*What this task involves*:
Transcribe only the part of the material below that begins at the line containing "Recreate this scene" and ends at the line containing "from mathutils import Vector, Matrix, noise", with both kept and images left out.

(Excerpt from a dataset)
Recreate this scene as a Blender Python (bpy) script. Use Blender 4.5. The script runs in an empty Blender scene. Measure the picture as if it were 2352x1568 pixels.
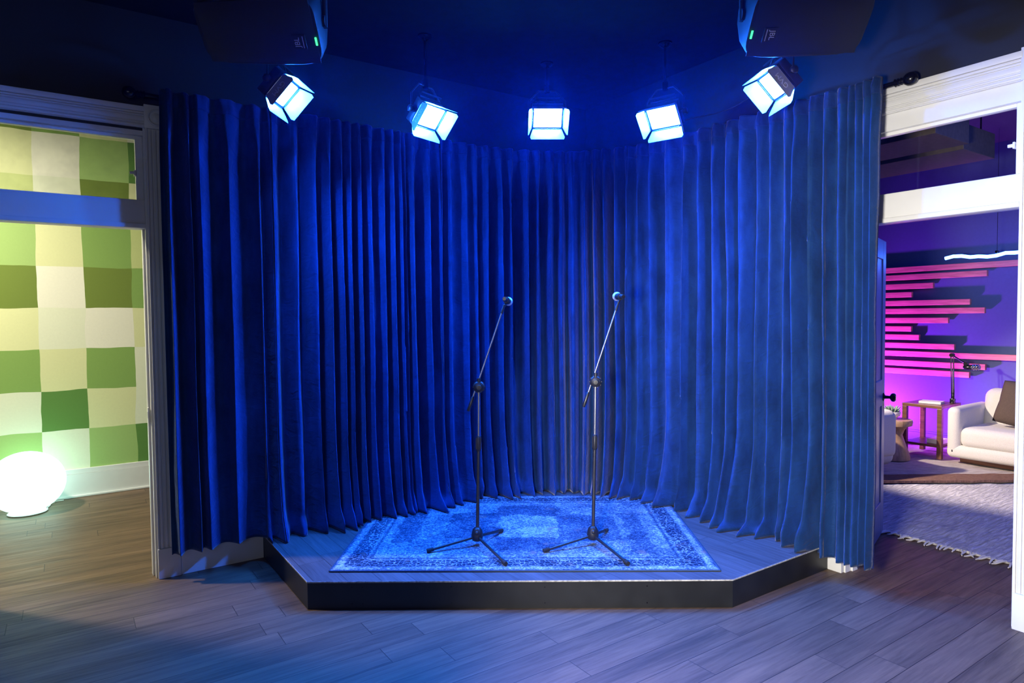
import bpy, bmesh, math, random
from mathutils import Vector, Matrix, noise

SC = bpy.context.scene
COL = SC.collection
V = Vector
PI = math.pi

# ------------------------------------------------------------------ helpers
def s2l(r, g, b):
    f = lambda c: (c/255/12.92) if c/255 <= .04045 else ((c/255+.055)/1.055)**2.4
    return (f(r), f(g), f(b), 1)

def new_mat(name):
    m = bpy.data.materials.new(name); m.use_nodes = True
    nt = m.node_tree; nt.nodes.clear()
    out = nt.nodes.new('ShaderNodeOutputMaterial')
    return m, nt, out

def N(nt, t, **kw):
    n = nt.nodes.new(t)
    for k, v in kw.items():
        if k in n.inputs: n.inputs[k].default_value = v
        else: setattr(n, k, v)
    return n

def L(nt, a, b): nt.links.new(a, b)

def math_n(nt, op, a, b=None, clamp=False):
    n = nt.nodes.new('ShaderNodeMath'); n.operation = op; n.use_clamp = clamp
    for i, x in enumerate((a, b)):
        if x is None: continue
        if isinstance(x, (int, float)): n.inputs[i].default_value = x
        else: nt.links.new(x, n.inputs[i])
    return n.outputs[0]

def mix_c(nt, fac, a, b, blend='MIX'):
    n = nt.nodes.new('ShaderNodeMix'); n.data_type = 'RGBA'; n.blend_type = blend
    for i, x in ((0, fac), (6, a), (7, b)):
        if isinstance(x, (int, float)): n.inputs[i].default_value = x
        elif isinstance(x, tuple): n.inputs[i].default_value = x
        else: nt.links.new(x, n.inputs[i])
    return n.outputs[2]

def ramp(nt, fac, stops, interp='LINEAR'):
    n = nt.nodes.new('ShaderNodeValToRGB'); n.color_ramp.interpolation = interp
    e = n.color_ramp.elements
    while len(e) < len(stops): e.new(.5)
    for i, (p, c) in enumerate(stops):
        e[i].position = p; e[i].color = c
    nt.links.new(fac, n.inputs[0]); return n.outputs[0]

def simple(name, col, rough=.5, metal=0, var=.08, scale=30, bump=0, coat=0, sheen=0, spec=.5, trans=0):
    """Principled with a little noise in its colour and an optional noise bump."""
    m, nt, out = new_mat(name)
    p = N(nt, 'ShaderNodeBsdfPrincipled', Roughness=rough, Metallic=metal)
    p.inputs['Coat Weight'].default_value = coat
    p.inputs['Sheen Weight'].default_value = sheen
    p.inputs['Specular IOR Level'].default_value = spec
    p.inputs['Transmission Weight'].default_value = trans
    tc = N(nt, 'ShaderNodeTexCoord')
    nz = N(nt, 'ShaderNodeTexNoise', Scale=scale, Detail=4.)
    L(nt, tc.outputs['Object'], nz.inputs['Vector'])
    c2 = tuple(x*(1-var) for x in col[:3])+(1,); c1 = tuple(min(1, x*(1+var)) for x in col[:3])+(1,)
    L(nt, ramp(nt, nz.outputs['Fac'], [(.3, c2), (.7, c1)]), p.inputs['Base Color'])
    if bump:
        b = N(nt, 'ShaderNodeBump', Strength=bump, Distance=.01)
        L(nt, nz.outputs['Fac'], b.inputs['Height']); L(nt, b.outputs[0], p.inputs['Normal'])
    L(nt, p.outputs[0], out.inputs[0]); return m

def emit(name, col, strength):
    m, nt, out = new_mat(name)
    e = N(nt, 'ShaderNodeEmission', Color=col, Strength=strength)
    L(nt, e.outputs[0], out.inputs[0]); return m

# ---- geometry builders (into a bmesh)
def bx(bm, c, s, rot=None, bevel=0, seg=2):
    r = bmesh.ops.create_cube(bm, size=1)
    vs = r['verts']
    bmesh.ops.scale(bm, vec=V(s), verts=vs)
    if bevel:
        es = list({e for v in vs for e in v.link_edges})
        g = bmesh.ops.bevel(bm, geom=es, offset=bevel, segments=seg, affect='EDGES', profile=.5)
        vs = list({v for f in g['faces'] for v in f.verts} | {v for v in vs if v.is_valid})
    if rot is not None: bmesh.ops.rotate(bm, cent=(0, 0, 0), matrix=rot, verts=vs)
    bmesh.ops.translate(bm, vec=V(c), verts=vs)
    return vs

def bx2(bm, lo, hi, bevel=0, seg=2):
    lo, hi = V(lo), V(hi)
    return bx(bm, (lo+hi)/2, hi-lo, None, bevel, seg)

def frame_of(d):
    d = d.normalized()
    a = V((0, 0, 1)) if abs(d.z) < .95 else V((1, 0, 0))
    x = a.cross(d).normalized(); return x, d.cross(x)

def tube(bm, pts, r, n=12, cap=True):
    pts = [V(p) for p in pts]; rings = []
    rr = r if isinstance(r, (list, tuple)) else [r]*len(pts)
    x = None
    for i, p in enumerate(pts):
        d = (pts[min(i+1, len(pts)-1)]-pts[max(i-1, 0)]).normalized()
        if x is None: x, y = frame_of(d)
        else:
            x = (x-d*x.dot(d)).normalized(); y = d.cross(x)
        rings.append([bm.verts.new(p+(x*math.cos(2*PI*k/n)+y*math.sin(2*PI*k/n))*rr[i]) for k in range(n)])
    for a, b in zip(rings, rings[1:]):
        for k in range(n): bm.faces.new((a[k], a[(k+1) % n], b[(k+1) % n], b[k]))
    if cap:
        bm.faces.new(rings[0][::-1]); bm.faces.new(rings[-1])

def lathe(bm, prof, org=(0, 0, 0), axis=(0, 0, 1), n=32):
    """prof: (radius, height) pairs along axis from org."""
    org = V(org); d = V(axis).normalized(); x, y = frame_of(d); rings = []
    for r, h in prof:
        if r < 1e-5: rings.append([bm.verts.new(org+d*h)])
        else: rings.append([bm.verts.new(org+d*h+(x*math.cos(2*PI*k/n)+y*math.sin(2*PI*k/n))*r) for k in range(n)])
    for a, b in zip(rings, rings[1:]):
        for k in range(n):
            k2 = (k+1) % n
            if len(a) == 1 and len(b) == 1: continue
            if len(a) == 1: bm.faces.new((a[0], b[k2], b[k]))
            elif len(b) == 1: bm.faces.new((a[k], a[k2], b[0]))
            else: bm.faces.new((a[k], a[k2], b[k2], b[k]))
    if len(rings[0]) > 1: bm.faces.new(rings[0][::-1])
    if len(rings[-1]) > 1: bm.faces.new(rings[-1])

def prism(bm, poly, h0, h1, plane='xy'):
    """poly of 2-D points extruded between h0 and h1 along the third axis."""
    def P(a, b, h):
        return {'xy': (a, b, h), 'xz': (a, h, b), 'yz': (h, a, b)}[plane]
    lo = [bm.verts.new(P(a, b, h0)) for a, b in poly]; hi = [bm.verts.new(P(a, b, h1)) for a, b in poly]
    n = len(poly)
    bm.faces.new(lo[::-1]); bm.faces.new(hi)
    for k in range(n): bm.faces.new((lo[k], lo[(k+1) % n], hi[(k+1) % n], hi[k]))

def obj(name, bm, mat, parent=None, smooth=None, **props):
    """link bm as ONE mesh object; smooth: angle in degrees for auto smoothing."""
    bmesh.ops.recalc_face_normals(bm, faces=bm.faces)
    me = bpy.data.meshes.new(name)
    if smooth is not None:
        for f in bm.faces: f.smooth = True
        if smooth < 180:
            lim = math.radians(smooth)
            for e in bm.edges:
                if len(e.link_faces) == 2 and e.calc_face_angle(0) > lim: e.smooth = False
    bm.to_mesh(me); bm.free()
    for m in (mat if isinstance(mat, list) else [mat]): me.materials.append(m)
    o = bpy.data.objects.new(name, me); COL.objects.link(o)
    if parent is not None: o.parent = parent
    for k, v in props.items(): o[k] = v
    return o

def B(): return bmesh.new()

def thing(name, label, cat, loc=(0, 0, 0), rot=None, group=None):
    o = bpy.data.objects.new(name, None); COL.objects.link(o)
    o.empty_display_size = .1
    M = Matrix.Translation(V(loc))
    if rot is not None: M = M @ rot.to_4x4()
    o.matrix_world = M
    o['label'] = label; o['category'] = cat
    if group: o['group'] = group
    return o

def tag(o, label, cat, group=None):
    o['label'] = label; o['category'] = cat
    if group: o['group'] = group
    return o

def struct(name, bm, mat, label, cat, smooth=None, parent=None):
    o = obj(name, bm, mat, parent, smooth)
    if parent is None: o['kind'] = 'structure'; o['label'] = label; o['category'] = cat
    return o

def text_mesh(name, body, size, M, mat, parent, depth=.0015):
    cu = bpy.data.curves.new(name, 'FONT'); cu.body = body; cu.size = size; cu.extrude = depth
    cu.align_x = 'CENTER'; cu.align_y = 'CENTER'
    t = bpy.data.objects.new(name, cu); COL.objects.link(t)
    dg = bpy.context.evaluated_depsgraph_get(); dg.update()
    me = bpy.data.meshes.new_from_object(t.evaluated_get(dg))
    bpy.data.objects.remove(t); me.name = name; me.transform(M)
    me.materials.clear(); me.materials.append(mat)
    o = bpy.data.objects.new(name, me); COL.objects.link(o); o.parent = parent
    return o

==

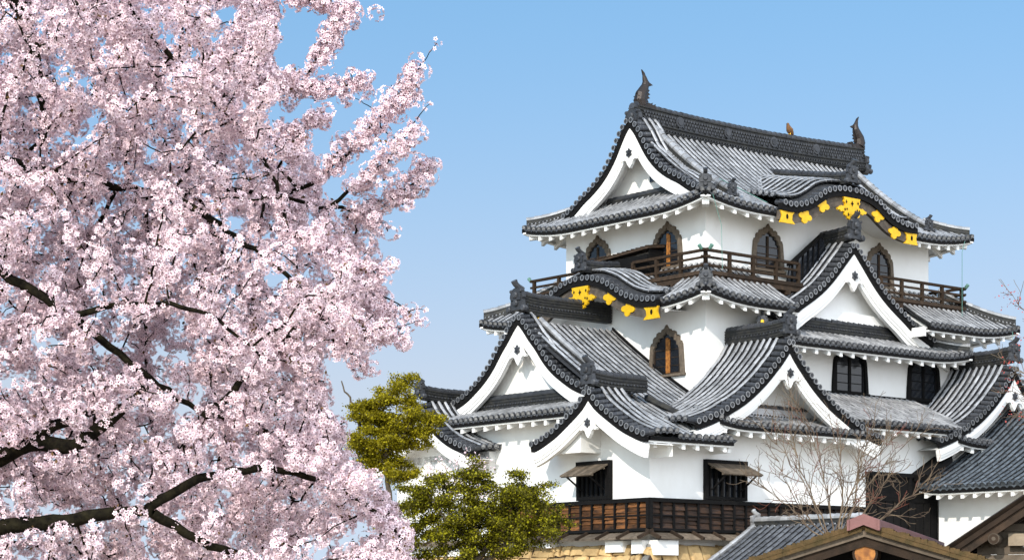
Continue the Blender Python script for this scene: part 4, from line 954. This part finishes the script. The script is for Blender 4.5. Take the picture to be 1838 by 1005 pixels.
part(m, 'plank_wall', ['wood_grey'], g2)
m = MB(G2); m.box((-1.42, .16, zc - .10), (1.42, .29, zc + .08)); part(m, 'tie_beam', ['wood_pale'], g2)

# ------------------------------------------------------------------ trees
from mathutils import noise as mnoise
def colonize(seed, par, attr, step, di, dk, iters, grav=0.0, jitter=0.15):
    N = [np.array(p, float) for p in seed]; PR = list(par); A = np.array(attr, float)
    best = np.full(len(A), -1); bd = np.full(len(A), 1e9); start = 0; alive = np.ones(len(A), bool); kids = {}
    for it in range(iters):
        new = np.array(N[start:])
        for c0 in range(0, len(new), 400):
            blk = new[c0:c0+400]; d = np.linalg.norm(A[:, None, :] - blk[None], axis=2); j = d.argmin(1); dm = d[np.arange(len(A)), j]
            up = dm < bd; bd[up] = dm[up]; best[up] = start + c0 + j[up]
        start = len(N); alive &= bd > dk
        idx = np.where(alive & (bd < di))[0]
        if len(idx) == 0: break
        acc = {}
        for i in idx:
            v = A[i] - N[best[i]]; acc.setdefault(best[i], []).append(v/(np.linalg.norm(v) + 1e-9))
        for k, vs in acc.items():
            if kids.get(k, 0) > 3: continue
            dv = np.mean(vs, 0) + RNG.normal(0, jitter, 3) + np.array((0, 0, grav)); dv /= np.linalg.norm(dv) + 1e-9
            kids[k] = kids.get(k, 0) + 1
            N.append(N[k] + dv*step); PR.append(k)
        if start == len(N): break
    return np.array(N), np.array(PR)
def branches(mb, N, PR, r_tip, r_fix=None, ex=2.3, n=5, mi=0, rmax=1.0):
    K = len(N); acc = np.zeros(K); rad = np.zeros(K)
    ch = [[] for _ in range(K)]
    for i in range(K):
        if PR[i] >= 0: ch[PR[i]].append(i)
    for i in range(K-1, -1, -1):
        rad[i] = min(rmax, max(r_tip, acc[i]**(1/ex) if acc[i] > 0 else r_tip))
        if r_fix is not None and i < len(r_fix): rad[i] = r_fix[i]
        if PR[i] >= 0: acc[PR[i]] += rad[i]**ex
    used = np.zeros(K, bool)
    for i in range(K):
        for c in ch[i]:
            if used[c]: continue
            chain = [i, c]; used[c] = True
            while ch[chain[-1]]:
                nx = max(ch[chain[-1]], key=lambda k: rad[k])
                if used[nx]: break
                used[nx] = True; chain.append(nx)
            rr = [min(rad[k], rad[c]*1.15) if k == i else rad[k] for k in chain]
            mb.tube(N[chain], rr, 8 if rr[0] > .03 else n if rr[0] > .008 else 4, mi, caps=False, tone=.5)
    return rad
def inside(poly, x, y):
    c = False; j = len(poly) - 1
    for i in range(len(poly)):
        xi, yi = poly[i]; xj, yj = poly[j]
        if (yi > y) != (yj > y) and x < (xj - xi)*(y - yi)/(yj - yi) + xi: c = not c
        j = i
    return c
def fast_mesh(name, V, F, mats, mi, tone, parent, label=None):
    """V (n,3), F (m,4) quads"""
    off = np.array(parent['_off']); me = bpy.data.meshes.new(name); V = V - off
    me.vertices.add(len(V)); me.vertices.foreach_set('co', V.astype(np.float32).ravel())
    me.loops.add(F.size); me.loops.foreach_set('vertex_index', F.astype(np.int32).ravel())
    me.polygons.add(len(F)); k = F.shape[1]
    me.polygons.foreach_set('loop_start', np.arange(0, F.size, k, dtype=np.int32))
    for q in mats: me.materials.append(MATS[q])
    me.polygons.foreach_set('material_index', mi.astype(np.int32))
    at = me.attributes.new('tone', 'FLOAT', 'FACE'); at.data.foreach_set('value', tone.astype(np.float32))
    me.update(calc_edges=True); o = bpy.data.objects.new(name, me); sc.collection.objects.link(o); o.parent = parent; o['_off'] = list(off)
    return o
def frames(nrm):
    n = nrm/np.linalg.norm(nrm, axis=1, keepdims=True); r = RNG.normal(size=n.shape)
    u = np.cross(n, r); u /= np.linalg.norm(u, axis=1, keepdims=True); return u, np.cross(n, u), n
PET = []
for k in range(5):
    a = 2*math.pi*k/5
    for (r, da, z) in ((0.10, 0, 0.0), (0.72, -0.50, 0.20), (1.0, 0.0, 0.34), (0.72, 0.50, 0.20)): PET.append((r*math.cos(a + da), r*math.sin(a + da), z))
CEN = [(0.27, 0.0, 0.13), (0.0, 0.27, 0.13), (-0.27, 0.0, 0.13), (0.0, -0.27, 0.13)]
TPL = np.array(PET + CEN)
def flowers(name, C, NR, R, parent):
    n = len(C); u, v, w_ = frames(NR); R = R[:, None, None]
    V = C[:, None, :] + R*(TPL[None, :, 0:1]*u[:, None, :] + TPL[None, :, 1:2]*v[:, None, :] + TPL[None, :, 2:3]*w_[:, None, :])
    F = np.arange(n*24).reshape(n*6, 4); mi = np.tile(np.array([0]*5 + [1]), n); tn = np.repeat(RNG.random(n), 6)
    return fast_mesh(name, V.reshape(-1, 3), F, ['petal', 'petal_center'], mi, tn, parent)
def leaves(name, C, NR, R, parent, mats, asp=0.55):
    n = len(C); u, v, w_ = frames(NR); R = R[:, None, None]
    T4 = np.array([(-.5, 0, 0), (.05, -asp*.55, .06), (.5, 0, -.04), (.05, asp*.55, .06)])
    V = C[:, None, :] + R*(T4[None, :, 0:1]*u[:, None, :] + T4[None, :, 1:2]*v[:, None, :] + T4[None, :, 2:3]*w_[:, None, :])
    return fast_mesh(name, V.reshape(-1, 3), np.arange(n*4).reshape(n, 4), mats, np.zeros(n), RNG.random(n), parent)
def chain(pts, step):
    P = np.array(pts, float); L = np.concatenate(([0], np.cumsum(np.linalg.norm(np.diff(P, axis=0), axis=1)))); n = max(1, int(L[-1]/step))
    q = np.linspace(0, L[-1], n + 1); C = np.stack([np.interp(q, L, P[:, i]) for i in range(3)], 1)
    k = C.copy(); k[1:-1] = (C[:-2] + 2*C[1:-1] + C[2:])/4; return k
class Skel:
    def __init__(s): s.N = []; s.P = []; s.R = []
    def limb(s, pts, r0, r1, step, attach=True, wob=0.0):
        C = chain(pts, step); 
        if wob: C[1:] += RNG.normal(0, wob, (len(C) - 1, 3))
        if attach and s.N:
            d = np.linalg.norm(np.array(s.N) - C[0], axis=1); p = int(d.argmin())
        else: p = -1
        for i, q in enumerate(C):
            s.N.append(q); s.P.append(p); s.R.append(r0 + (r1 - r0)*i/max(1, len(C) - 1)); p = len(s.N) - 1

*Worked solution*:
Recreate this scene as a Blender Python (bpy) script. Use Blender 4.5. The script runs in an empty Blender scene. Measure the picture as if it were 2352x1568 pixels.
import bpy, bmesh, math, random
from mathutils import Vector, Matrix, noise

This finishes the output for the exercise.